WORK INSTRUCTIONS
Return, exactly as written, the lines that start at the one holding "were 1908x1070 pixels." and end at the one holding "C = sc.collection", with both of those lines kept. Skip any pictures.

DATA FOR THE TASK
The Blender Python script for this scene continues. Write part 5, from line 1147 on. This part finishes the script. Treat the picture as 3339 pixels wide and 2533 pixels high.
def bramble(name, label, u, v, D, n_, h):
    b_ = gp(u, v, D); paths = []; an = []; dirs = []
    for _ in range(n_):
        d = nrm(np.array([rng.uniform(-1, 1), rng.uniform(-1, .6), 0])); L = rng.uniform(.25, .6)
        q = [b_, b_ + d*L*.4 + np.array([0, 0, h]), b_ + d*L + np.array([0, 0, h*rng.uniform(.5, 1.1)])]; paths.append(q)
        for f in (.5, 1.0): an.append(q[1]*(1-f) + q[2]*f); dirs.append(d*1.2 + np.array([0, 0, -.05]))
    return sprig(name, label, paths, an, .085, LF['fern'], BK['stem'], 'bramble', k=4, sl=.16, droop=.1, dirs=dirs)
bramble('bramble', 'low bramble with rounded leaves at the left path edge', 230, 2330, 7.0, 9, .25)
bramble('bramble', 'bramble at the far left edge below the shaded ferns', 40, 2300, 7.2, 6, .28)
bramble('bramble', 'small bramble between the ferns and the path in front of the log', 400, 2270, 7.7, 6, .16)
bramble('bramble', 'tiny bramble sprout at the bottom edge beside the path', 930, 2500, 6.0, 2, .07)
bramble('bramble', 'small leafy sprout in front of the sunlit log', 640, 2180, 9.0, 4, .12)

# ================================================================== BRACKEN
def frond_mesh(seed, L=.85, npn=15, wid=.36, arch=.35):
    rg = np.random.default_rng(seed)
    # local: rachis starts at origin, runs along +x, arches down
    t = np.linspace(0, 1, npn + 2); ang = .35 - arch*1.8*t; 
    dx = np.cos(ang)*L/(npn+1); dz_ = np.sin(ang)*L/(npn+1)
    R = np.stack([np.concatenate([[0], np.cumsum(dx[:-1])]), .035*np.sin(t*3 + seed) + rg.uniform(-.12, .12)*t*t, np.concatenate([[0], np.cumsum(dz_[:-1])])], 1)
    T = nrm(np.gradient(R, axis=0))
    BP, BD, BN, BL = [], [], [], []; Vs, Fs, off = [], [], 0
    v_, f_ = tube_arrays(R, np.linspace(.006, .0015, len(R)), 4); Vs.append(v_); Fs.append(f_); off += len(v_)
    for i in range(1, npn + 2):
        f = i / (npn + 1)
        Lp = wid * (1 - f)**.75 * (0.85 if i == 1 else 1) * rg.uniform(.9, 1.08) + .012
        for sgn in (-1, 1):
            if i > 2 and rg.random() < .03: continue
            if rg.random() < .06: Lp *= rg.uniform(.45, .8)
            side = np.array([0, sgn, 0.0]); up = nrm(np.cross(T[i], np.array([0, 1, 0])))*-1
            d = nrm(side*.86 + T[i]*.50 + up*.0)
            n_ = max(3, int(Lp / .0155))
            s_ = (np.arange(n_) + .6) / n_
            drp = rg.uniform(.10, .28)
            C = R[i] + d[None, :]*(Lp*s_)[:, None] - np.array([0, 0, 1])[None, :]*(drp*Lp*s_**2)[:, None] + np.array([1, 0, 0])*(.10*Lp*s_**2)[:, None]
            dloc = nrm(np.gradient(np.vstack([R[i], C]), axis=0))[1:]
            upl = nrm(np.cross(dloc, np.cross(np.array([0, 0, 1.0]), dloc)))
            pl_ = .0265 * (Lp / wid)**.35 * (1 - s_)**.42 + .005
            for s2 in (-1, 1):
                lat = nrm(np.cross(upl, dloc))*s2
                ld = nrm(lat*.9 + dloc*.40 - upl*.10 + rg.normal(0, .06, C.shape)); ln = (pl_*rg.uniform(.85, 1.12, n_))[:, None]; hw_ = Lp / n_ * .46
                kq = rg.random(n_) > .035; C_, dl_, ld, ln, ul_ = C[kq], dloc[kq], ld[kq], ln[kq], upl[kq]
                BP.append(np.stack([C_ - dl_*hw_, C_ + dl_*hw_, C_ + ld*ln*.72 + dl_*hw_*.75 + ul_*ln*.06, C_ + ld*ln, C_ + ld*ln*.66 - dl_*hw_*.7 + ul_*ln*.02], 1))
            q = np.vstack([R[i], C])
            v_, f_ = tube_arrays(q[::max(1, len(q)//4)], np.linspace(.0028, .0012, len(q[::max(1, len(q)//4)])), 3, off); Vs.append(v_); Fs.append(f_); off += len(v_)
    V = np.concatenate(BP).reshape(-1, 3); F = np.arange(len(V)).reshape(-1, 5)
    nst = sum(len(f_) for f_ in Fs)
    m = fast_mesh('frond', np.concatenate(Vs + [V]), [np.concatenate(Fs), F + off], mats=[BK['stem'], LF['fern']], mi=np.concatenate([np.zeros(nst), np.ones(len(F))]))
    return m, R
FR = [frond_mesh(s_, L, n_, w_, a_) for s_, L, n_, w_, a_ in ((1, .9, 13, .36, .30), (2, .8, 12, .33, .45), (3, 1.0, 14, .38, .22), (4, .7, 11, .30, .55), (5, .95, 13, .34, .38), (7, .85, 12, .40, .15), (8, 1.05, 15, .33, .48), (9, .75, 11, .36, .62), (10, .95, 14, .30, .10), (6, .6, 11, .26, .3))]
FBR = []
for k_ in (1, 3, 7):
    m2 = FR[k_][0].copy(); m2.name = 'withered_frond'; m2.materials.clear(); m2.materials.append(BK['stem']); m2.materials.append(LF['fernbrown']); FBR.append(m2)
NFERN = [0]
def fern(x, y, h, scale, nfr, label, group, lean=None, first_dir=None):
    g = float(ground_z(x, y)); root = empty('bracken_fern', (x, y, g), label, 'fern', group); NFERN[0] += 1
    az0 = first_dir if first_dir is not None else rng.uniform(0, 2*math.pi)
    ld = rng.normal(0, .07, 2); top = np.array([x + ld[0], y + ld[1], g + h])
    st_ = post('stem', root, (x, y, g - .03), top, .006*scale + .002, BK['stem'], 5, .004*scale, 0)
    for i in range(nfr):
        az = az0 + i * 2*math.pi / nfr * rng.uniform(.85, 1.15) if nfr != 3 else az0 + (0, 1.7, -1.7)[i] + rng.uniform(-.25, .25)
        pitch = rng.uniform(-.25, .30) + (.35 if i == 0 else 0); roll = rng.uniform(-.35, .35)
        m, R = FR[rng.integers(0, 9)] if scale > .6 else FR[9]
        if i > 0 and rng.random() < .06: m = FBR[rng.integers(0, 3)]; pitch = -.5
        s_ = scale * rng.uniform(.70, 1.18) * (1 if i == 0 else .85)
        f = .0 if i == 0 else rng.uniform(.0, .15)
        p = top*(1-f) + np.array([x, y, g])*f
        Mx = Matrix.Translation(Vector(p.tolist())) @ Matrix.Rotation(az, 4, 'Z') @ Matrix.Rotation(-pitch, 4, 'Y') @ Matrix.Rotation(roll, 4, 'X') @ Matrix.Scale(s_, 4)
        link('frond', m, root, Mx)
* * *
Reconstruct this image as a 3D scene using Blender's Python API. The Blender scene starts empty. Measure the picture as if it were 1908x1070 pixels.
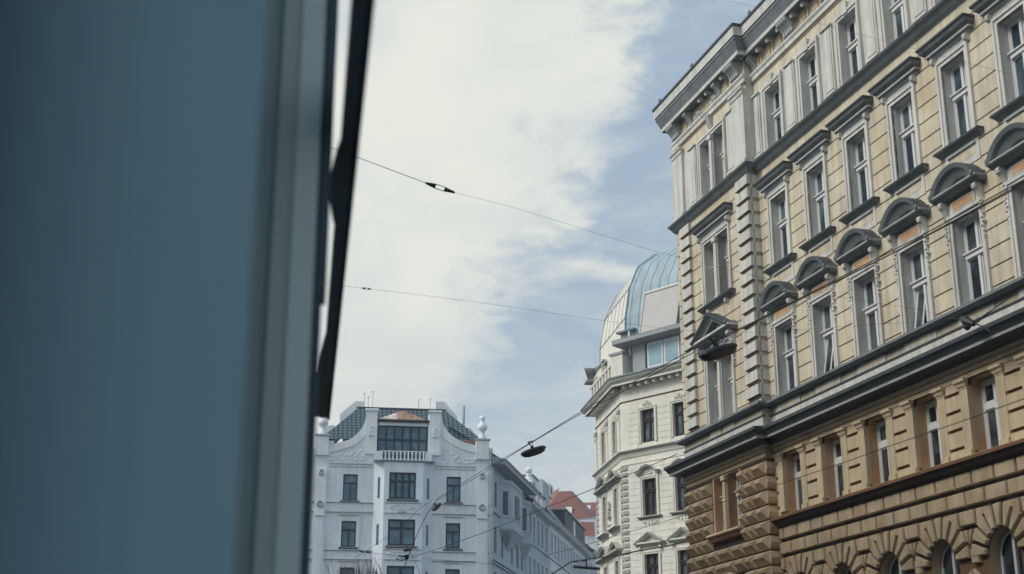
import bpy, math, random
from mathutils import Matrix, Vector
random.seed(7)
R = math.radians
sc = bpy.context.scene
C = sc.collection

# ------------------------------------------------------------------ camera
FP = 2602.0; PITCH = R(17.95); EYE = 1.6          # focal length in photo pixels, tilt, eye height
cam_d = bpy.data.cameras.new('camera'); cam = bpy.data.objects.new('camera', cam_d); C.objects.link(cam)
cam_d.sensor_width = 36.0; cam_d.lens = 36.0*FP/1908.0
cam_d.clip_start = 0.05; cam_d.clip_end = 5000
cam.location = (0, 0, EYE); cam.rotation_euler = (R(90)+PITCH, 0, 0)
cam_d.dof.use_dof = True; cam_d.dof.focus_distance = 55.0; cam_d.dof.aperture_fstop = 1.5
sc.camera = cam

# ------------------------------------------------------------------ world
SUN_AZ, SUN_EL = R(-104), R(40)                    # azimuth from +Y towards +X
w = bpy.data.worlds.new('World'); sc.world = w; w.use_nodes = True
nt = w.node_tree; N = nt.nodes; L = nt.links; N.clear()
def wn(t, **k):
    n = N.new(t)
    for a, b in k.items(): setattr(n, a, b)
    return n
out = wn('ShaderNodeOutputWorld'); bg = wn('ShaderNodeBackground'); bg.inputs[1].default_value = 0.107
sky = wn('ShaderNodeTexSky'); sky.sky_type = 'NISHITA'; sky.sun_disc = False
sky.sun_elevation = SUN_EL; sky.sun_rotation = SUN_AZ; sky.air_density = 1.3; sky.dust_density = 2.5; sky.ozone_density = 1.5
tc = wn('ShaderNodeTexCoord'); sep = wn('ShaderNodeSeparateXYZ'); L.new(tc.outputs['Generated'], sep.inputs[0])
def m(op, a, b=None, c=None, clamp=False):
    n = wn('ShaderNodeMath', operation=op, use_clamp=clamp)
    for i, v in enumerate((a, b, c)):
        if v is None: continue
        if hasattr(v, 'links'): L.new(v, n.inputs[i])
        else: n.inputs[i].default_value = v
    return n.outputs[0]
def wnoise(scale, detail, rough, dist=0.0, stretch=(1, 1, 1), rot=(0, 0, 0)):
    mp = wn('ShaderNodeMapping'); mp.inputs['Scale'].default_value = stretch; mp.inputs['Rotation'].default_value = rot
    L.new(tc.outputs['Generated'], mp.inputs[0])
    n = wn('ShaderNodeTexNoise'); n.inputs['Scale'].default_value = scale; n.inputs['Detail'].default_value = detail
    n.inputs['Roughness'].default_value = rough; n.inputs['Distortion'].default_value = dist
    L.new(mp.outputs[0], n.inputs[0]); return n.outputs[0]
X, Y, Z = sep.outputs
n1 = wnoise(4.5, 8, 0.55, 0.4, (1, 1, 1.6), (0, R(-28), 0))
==
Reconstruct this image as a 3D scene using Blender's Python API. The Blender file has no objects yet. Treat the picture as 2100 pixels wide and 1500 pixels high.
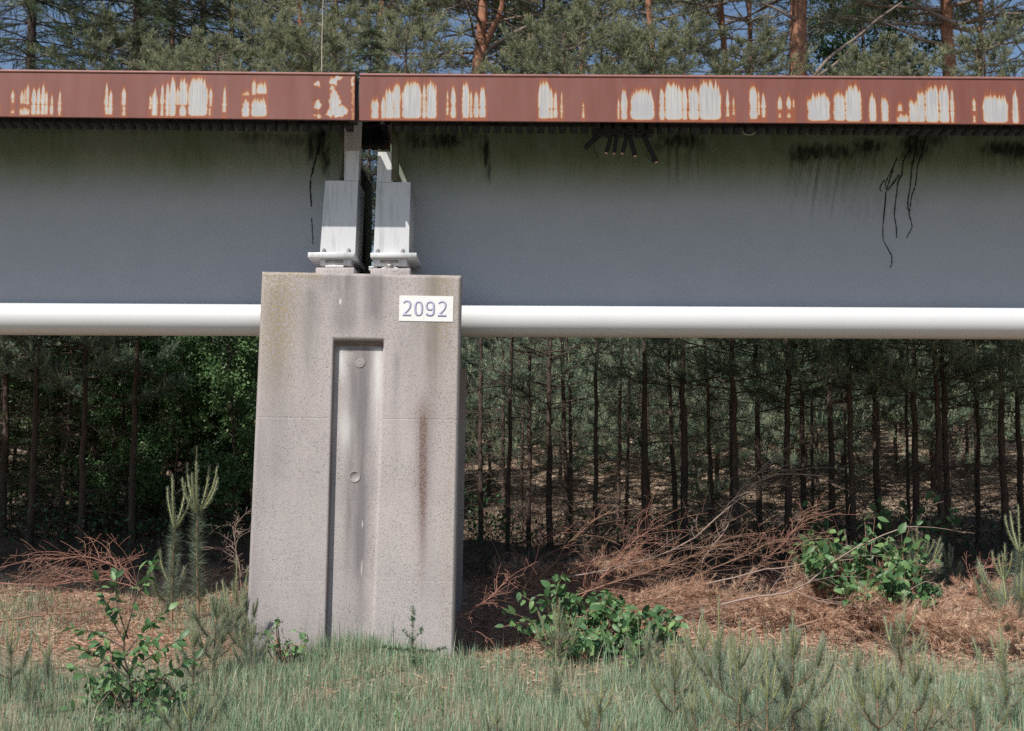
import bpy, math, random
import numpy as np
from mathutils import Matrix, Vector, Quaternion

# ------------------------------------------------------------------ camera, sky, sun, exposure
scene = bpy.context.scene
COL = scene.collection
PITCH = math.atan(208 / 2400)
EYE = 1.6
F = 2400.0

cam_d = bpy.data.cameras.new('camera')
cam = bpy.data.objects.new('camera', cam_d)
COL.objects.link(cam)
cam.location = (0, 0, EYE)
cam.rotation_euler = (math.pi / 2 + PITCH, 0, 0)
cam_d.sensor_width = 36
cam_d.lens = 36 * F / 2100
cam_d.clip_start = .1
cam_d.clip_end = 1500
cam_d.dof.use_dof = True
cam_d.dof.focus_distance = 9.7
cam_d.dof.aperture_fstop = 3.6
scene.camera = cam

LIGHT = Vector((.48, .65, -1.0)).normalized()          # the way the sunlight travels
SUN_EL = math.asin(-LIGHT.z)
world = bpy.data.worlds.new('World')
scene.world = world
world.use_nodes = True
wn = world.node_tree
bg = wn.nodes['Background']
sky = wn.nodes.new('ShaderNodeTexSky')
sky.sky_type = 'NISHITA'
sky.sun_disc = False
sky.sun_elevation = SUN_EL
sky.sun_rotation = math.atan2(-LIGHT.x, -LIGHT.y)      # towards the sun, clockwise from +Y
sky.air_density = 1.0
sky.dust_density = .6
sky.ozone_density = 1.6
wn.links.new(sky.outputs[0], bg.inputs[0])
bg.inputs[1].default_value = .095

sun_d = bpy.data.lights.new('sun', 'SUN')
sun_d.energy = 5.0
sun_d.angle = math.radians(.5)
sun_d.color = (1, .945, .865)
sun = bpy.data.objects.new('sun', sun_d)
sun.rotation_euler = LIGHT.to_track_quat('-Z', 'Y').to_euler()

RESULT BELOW
Reconstruct this image as a 3D scene using Blender's Python API. The Blender scene starts empty. Measure the picture as if it were 1908x1070 pixels.
import bpy, math, random
from mathutils import Matrix, Vector
random.seed(7)
R = math.radians
sc = bpy.context.scene
C = sc.collection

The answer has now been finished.